La Fédération de l'industrie automobile allemande (VDA), présidée par Matthias Wissmann, ancien ministre des Transports CDU, rejette les accusations de conflits d'intérêts. « Dans d'autres pays, le passage de la politique à l'économie est beaucoup plus naturel que chez nous », se défend la VDA, qui milite pour des tests d'échappement réalistes... « L'industrie automobile est une des plus influentes en Allemagne », constate Christina Deckwirth, de l'association Lobby Control, qui appelle le gouvernement à prendre du recul. « Elle est une vitrine de l'économie et fait partie de la raison d'Etat. Du coup, la politique ne la met pas sous pression, mais au contraire la protège. »

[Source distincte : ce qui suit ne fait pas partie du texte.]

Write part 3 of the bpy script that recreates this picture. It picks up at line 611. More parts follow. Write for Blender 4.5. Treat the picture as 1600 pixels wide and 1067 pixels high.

Outre la loi Volkswagen qui a résisté aux assauts de Bruxelles, le coup de force d'Angela Merkel reste son intervention en 2013 contre un projet de normes sur les émissions de CO2 des véhicules. Alors qu'un pénible compromis entre les 28 Etats membres avait été atteint, la chancelière était intervenue au dernier moment pour le torpiller. Même le commissaire européen Günther Oettinger, pilier de la CDU, a ensuite admis que la ficelle était un peu grosse. Quelques semaines plus tard, l'annonce d'un don de la famille Quandt, actionnaire de BMW, à la CDU, déclenchait un violent débat en Allemagne.